Given instruction >>
Skip any picture you find and retype all the remaining lines exactly.

Dataset content >>
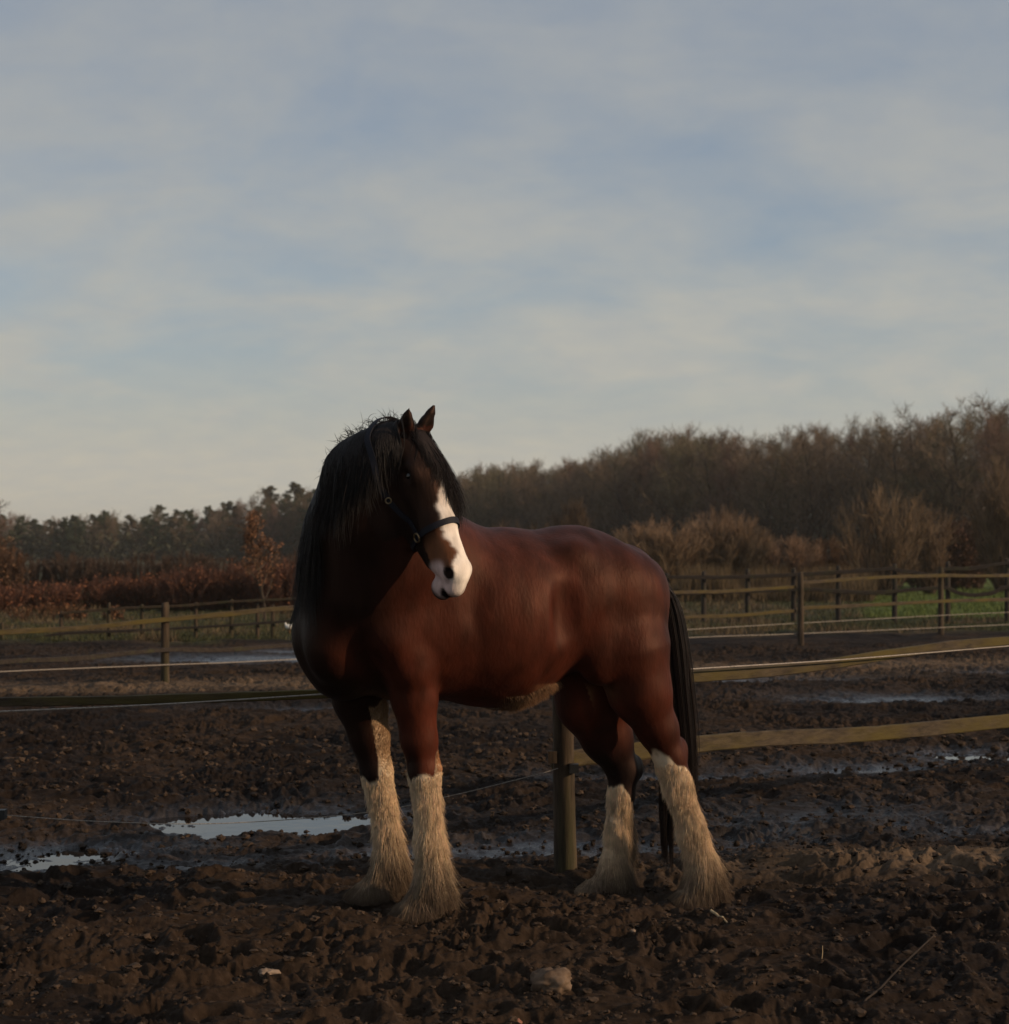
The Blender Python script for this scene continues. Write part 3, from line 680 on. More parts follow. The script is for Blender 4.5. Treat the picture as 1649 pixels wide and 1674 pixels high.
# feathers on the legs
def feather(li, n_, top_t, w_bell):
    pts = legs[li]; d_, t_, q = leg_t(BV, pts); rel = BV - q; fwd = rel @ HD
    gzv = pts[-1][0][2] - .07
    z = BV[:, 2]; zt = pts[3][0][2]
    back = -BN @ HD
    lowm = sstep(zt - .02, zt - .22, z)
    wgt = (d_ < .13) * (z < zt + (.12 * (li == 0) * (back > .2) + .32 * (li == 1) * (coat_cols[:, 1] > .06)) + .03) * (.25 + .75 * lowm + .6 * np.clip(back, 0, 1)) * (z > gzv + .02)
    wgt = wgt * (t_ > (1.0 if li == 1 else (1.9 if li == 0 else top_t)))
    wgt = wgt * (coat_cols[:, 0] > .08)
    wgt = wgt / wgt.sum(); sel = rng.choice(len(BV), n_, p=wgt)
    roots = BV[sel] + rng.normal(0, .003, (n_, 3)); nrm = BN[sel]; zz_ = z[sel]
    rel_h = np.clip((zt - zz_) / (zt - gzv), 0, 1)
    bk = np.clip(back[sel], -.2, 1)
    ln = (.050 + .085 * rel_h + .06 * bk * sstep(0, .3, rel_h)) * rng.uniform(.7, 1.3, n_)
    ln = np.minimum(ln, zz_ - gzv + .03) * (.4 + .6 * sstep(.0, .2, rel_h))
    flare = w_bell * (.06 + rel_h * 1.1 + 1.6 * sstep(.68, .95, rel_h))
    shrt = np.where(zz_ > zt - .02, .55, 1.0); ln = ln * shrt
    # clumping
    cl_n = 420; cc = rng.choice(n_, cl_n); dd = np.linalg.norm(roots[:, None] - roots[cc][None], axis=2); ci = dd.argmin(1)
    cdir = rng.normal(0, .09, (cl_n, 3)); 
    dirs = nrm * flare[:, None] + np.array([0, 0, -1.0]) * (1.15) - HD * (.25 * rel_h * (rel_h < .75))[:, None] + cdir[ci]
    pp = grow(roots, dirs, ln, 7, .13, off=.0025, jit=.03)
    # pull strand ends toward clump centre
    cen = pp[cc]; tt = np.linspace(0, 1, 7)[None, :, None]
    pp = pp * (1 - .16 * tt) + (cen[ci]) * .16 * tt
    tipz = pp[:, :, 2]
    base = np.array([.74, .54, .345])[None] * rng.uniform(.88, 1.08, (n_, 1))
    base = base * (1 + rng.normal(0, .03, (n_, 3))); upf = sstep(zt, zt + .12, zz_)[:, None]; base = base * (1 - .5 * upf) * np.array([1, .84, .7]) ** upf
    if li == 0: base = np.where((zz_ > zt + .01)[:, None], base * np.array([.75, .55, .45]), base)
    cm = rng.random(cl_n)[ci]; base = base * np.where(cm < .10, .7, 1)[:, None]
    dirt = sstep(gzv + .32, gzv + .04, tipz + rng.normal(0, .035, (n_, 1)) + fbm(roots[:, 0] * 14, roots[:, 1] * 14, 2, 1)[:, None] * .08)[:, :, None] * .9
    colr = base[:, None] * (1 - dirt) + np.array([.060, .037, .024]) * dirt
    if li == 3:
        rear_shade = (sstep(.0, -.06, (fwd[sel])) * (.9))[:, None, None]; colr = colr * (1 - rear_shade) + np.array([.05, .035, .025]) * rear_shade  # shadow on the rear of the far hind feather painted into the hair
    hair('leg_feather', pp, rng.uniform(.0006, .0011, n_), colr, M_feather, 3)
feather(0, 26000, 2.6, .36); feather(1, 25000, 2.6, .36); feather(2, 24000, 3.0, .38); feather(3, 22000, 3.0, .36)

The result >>
The Blender Python script for this scene continues. Write part 3, from line 680 on. More parts follow. The script is for Blender 4.5. Treat the picture as 1649 pixels wide and 1674 pixels high.
# feathers on the legs
def feather(li, n_, top_t, w_bell):
    pts = legs[li]; d_, t_, q = leg_t(BV, pts); rel = BV - q; fwd = rel @ HD
    gzv = pts[-1][0][2] - .07
    z = BV[:, 2]; zt = pts[3][0][2]
    back = -BN @ HD
    lowm = sstep(zt - .02, zt - .22, z)
    wgt = (d_ < .13) * (z < zt + (.12 * (li == 0) * (back > .2) + .32 * (li == 1) * (coat_cols[:, 1] > .06)) + .03) * (.25 + .75 * lowm + .6 * np.clip(back, 0, 1)) * (z > gzv + .02)
    wgt = wgt * (t_ > (1.0 if li == 1 else (1.9 if li == 0 else top_t)))
    wgt = wgt * (coat_cols[:, 0] > .08)
    wgt = wgt / wgt.sum(); sel = rng.choice(len(BV), n_, p=wgt)
    roots = BV[sel] + rng.normal(0, .003, (n_, 3)); nrm = BN[sel]; zz_ = z[sel]
    rel_h = np.clip((zt - zz_) / (zt - gzv), 0, 1)
    bk = np.clip(back[sel], -.2, 1)
    ln = (.050 + .085 * rel_h + .06 * bk * sstep(0, .3, rel_h)) * rng.uniform(.7, 1.3, n_)
    ln = np.minimum(ln, zz_ - gzv + .03) * (.4 + .6 * sstep(.0, .2, rel_h))
    flare = w_bell * (.06 + rel_h * 1.1 + 1.6 * sstep(.68, .95, rel_h))
    shrt = np.where(zz_ > zt - .02, .55, 1.0); ln = ln * shrt
    # clumping
    cl_n = 420; cc = rng.choice(n_, cl_n); dd = np.linalg.norm(roots[:, None] - roots[cc][None], axis=2); ci = dd.argmin(1)
    cdir = rng.normal(0, .09, (cl_n, 3)); 
    dirs = nrm * flare[:, None] + np.array([0, 0, -1.0]) * (1.15) - HD * (.25 * rel_h * (rel_h < .75))[:, None] + cdir[ci]
    pp = grow(roots, dirs, ln, 7, .13, off=.0025, jit=.03)
    # pull strand ends toward clump centre
    cen = pp[cc]; tt = np.linspace(0, 1, 7)[None, :, None]
    pp = pp * (1 - .16 * tt) + (cen[ci]) * .16 * tt
    tipz = pp[:, :, 2]
    base = np.array([.74, .54, .345])[None] * rng.uniform(.88, 1.08, (n_, 1))
    base = base * (1 + rng.normal(0, .03, (n_, 3))); upf = sstep(zt, zt + .12, zz_)[:, None]; base = base * (1 - .5 * upf) * np.array([1, .84, .7]) ** upf
    if li == 0: base = np.where((zz_ > zt + .01)[:, None], base * np.array([.75, .55, .45]), base)
    cm = rng.random(cl_n)[ci]; base = base * np.where(cm < .10, .7, 1)[:, None]
    dirt = sstep(gzv + .32, gzv + .04, tipz + rng.normal(0, .035, (n_, 1)) + fbm(roots[:, 0] * 14, roots[:, 1] * 14, 2, 1)[:, None] * .08)[:, :, None] * .9
    colr = base[:, None] * (1 - dirt) + np.array([.060, .037, .024]) * dirt
    if li == 3:
        rear_shade = (sstep(.0, -.06, (fwd[sel])) * (.9))[:, None, None]; colr = colr * (1 - rear_shade) + np.array([.05, .035, .025]) * rear_shade  # shadow on the rear of the far hind feather painted into the hair
    hair('leg_feather', pp, rng.uniform(.0006, .0011, n_), colr, M_feather, 3)
feather(0, 26000, 2.6, .36); feather(1, 25000, 2.6, .36); feather(2, 24000, 3.0, .38); feather(3, 22000, 3.0, .36)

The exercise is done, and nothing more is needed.